With Friday's ruling, Lundgren said things now appear to be different.

"We just waited and when we heard that this morning, I said: 'I think Monday morning, we need to go over to the social security office,'" she said.

'I'm just so happy'

The same ruling from the top U.S. court was also welcomed by Joe McParland, a Windsor-based marriage officiant who believed it would happen one day.

He had long been telling the couples he married that he wished they could get married at home, as people in Canada have been able to do since 2005. McParland always told them he hoped that would happen soon.

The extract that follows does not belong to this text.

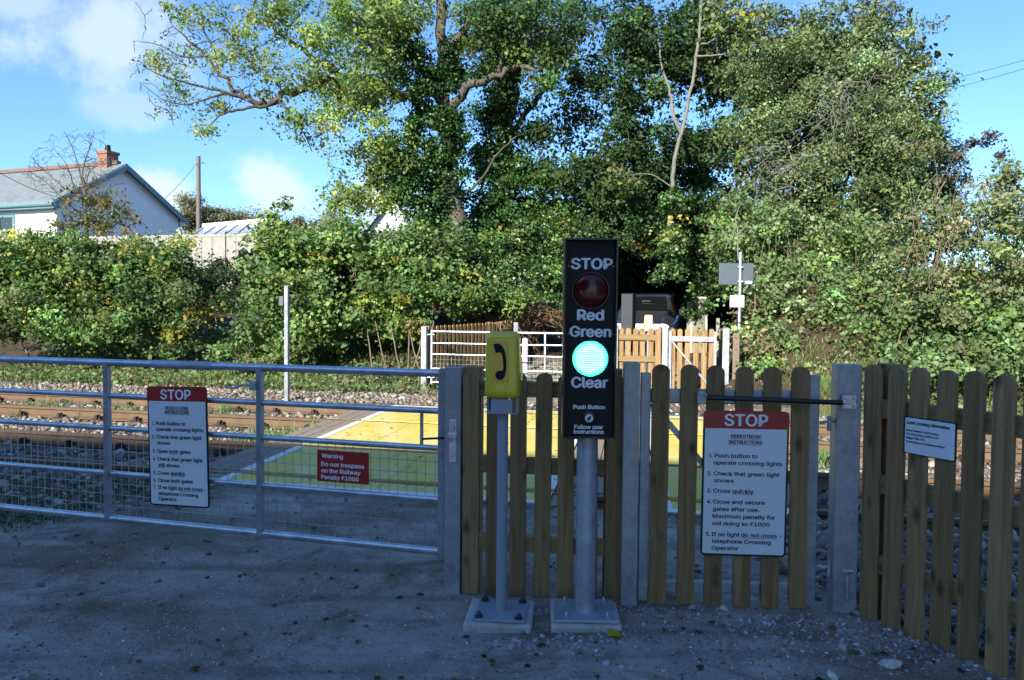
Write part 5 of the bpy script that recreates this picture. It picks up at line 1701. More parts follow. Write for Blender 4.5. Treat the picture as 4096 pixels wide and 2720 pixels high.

"I've probably married two to three hundred couples from the United States, they come from 26 different states, over the last 10 years and I have maintained pretty decent friendships with most of them," he said Friday on Afternoon Drive. "And [I've] been hearing on Facebook today from a lot of them and a lot of them remembered my prediction that it would happen for them eventually, as it did for us in Canada."

Overall, McParland said he was "elated" by the news from the U.S. on Friday, even though it means he won't be marrying as many American couples any more.

"I'm just so happy, so very happy for them."